Summer was here long before the solstice. The heat came early and uncomfortably so, but everything went by quickly then. Blink and spring is summer, turn around and June is in the rearview, the periphery is a blur.
But I remember May and the first bit of June, it rained frequently and inconveniently, usually midday so that long trips were ill advised and short trips had to be coordinated more so than is gratifying. The air became warmer more slowly than in years past, you would have to be outside to notice it. A mild winter, the spring passed gently until the air grew muggy and hotter. But the trees were what stood out, all the flora really. So green, and blooming so suddenly. And they stayed green longer, slow motion paused, unstirred and languid in temperatures so mild, sharply contrasted with the tumultuous nature of our daily life.
Typically, we worked at chipping away the mound before us, a mound that in every part had been building pressure slowly for years until the point of no option but release or explosion. So we controlled the release or, to some extent, the explosions as best we could. But every day, or near as often, we slipped off for an hour, two, sometimes longer. Nowhere especially remarkable, just a press of the pause button, a whetting taste of what lies on the other side of conquering that mountain, controlling those explosions. The details of the mountain however overwhelming in the day to day become trivial at that point and every fine detail of the ride became the focus.
Each ride the sun shone differently for the change of day and the same trees we passed under en route took on different shadows as the length of day grew with the season. Down long backroads, the world wound and wound, everything familiar as ever before except much, much richer in detail.
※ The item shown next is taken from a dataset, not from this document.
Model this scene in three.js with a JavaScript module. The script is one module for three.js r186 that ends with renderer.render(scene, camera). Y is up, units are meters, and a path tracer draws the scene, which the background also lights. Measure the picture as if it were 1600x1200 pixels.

In May I remember the elegant scissortail swallows gliding softly over pastures and into the woods between where the cottonwoods shed gently, dreamlike. As Josh rounded a curve ahead of me their cotton went swirling and spiraling, ethereal and graceful. Despite much gravel, I caught myself watching entranced from some sort of ambivalent place that exists in spite of all attentiveness, the place of impassive focus, the whirling, swirling nature of everything when reality slows and the Everything becomes immediate. And I remember the bright hues of the roadside wildflowers, deep golden black eyed susans, ruddy red indian blanket, splashes of pale pink violet coneflower, all strewn delicately with the first of summer’s coming queen anne’s lace.
In June, at a rural four way stop, I idled, watching. A large black snake had caught my eye to the immediate right, winding its way across the intersecting road, mud caked in red dirt and ambitious to pass thru the crossroads to wherever he was going. Sizeable, all powerful muscle and fluid grace, I wondered what put him in such a hurry and how such an intricate muscular system could just be. Crossroads are complicated places.
And that was the beginning of summer. We rode nowhere specific, nor for the purpose of getting to any one place, but rather to suspend reality in a moment of engine hum and the vividity of immediate observation. Just to be, a convoluted system of existence fully focused on the moment in spite of the blur.
Beautifully written.
Thank you 🙂
I hope you’ve had the chance to ride a bit this year. Sometimes we have to make the time for a ride no matter how long or short – only to find it helps chip at that mound before us. Beautifully written.
You know I have Jeff. 😉 And thank you.